I have never considered myself a risk taker. Even up until recently, I considered myself to be very calculated and to be someone that had to know what was going to happen before it happened. My entire life has had a plan. When I was fourteen, I planned to go to law school (and at 22, I still do). At eighteen, I realized that I wasn't going to be able to go to a 'big' school like I had planned for my under graduate degree, and decided on the Community College of Rhode Island instead. I saw going to CCRI as a risk, but I knew it was something I had to do in order to get to a successful point in my life. It was a risk, but it was a risk well worth taking.
In May of 2017, I graduated from The Community College of Rhode Island with an Associates in Liberal Arts, something most wouldn't see as much of an accomplishment. President Meghan Hughes of CCRI, however, thought differently. President Hughes based her commencement address on the topic of calculated risk taking. She spoke about how important it is that as students, professionals and humans avoid being stagnant. She spoke volumes to how crucial it is that we never get comfortable. She based this theory on myself and another student, as both of us had faced some serious adversity, challenges and taken some great risks in our collegiate career to come to a point in our lives that led us both to that stage on May 19th.

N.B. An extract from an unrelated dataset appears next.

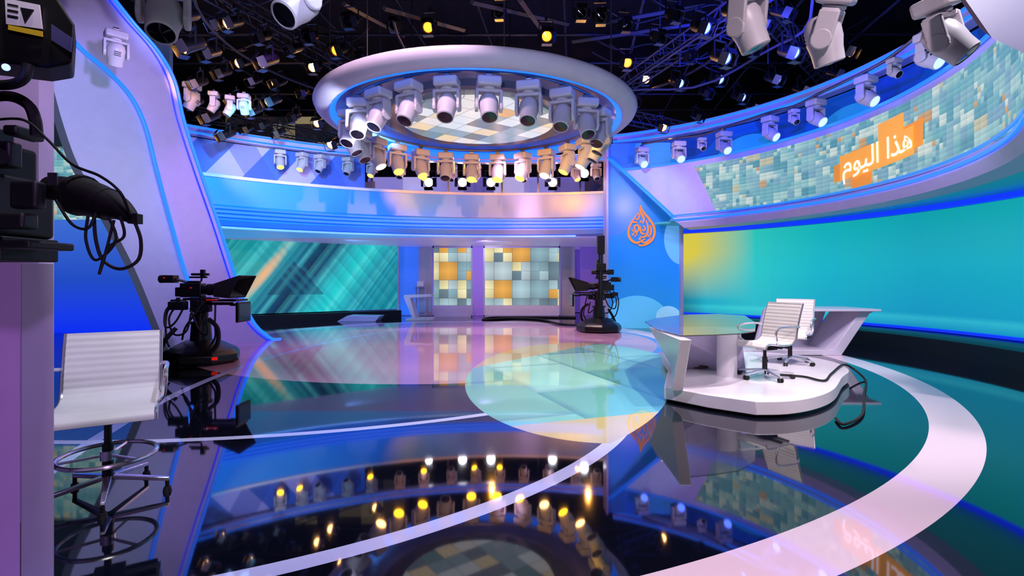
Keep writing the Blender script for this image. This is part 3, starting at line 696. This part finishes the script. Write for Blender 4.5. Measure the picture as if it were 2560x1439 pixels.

In life, taking the risk of getting experience is everything. Every summer during the first three years of my collegiate career, I worked in an internship. They were always risks, but they all turned out to be well worth it. I started off in a marketing related internship because I thought that might be something I was interested in. Turns out it was the farthest thing from what I thought I might want to do. But what I gained from this, although I never wanted to use the skills I learned there, was that I wasn't pursuing a business degree. The following summers, I interned with a state political party. It was a risk to pursue these things because it was a field I had never really played in. However, those calculated risks I took turned into something so incredibly great. They turned into a life long passion for me. They turned into me finding what puts the fire in my soul and the light in my eyes, and for that, I'm forever grateful.
The point is, if we never take risks, we never grow. We stay stagnant, and we never find what ignites our souls and makes our hearts pound. I beg of you to go out and take the risk, take the chance and never look back because you may very well find the adventure that you've been waiting for.